Task prompt: Nothing outside the lines from the one containing "Model this scene" through the one containing "def Z(py, Y, px=1060): return P(px, py, Y).z" should be copied, and no pictures either. Copy those lines exactly.

Material to process:
## START

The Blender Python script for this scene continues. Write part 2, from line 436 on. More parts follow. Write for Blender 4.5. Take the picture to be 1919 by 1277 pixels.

## END
## START

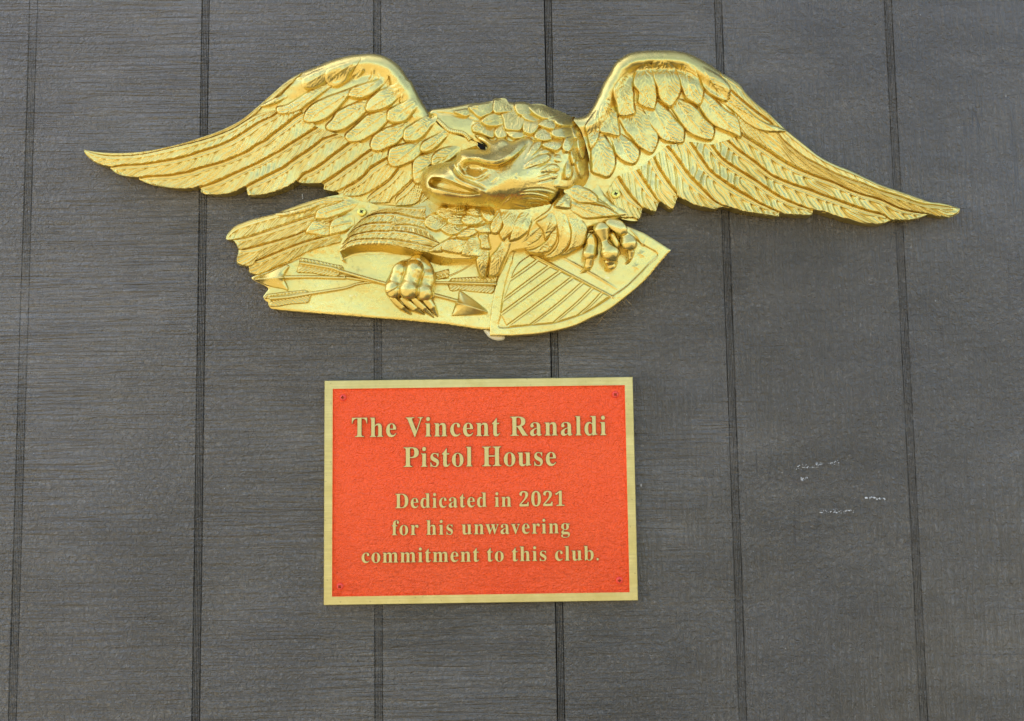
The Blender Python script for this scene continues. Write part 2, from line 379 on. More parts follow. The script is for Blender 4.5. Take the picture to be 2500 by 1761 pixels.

## END
## START

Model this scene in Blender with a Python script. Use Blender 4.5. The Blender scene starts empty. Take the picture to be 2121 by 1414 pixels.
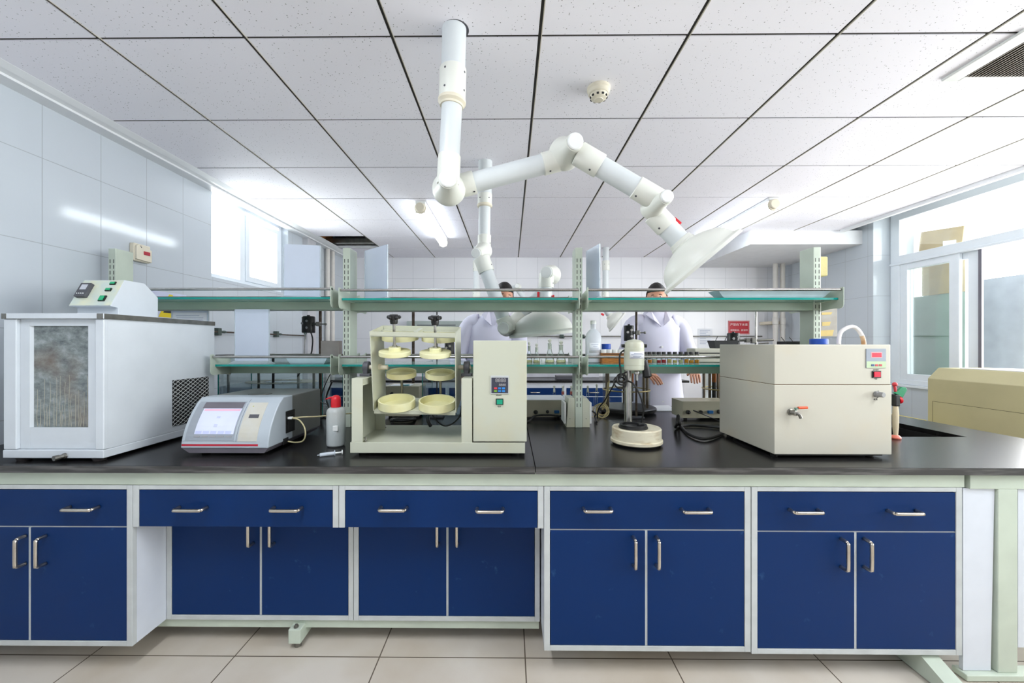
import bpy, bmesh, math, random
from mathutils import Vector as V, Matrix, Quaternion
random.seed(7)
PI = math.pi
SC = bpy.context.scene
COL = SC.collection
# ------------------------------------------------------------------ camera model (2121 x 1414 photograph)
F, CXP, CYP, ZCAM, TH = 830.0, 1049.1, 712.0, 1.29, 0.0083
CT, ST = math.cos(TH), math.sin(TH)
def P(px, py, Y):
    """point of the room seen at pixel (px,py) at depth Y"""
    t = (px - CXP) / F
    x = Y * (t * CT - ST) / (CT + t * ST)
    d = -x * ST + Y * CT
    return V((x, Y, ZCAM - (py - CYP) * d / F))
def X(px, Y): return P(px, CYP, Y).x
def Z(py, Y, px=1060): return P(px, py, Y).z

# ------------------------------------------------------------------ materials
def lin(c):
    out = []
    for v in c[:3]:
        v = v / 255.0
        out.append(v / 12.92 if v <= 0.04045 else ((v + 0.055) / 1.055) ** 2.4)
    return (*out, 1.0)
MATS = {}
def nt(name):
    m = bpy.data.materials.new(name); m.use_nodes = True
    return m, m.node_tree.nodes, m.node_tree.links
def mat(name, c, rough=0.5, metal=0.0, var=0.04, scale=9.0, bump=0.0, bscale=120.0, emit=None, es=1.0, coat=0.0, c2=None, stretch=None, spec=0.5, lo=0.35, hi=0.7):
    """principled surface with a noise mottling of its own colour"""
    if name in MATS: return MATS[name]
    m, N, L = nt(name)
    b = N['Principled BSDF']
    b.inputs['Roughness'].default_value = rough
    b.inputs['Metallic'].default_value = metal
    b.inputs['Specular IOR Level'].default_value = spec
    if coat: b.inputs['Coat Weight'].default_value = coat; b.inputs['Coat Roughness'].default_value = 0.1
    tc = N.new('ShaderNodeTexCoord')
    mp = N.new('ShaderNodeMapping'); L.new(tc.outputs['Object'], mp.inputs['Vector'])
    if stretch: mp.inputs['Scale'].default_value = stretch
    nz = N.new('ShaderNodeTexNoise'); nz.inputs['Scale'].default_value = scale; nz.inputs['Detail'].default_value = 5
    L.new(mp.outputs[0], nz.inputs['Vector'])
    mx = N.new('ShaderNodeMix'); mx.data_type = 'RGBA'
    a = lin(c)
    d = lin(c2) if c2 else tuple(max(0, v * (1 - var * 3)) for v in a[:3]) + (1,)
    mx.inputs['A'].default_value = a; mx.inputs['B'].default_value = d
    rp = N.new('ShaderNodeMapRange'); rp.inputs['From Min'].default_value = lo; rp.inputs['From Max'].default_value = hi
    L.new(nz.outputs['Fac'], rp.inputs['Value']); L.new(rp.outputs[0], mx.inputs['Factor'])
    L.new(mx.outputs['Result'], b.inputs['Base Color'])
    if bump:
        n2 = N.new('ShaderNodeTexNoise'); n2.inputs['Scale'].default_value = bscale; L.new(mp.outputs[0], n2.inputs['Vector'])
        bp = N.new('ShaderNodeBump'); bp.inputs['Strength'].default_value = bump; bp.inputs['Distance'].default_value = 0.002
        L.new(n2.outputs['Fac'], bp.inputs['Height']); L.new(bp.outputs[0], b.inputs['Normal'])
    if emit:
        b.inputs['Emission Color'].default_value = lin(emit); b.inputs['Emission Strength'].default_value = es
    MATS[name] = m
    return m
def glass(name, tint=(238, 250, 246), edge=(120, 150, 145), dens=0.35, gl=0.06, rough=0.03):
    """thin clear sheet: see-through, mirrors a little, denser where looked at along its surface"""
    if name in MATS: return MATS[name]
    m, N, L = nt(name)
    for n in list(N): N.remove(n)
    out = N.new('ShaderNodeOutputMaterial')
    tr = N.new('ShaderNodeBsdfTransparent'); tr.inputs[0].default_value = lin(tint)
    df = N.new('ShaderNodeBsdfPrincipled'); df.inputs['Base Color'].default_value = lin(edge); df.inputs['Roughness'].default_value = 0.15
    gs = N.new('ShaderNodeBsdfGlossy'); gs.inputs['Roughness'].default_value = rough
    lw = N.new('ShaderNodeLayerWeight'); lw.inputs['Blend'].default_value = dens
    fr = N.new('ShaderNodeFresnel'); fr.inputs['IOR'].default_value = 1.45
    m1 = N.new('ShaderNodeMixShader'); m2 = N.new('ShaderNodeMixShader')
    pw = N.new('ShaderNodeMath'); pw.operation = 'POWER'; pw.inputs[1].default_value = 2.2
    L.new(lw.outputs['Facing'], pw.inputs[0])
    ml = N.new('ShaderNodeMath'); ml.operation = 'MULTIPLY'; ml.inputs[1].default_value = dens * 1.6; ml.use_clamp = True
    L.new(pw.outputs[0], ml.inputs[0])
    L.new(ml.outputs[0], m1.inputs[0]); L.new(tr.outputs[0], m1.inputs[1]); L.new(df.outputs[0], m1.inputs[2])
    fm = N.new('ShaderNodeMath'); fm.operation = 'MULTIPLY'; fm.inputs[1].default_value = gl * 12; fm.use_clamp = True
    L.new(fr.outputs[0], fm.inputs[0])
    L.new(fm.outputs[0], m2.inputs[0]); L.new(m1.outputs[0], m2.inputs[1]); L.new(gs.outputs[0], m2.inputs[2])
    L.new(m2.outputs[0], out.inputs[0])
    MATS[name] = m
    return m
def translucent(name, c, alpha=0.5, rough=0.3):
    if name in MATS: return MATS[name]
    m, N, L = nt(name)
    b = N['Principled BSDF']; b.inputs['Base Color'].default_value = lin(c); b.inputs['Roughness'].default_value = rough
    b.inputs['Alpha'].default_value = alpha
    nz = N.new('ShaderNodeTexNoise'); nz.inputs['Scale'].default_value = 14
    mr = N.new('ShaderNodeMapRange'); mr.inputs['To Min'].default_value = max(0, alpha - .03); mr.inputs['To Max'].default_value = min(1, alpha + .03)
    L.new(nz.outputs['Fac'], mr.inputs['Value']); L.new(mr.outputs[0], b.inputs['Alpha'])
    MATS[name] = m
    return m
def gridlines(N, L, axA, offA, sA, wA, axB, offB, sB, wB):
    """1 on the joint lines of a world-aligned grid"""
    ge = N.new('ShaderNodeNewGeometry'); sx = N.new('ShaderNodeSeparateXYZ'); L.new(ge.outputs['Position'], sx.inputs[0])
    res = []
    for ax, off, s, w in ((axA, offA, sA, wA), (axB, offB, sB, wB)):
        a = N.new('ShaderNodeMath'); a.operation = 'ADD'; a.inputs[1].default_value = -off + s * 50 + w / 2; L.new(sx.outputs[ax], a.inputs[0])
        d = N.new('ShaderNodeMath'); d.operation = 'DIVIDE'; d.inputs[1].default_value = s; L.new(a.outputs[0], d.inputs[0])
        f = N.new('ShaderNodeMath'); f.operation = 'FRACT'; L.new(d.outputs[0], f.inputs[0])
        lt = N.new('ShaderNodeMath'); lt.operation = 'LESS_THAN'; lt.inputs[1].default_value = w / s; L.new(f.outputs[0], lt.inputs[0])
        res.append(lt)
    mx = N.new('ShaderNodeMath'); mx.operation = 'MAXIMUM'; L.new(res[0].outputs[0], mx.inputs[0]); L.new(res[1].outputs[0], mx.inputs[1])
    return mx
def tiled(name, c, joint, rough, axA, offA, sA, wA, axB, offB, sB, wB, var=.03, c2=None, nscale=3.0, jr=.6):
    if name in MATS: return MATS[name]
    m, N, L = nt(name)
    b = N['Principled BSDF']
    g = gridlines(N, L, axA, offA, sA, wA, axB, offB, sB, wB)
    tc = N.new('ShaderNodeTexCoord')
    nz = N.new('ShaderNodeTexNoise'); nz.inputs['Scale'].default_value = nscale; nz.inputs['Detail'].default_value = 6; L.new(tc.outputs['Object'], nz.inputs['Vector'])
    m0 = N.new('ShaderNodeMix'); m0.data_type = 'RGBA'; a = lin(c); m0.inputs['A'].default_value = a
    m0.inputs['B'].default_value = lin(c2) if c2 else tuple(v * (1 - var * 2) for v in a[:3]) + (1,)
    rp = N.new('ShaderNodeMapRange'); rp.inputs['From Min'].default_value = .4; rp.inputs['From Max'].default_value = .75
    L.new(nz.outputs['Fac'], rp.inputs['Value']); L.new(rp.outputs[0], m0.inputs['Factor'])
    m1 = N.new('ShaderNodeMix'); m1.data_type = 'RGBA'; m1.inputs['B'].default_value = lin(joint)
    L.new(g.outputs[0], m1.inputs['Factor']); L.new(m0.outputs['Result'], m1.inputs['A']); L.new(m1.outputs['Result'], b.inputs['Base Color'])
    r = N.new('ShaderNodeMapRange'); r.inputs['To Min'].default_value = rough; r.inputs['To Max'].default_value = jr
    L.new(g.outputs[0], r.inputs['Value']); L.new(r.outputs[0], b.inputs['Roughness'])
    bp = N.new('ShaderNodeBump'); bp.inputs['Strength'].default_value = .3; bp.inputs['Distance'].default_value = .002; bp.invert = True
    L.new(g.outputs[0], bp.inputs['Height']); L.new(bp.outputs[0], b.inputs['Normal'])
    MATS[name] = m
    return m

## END

Solution:
Model this scene in Blender with a Python script. Use Blender 4.5. The Blender scene starts empty. Take the picture to be 2121 by 1414 pixels.
import bpy, bmesh, math, random
from mathutils import Vector as V, Matrix, Quaternion
random.seed(7)
PI = math.pi
SC = bpy.context.scene
COL = SC.collection
# ------------------------------------------------------------------ camera model (2121 x 1414 photograph)
F, CXP, CYP, ZCAM, TH = 830.0, 1049.1, 712.0, 1.29, 0.0083
CT, ST = math.cos(TH), math.sin(TH)
def P(px, py, Y):
    """point of the room seen at pixel (px,py) at depth Y"""
    t = (px - CXP) / F
    x = Y * (t * CT - ST) / (CT + t * ST)
    d = -x * ST + Y * CT
    return V((x, Y, ZCAM - (py - CYP) * d / F))
def X(px, Y): return P(px, CYP, Y).x
def Z(py, Y, px=1060): return P(px, py, Y).z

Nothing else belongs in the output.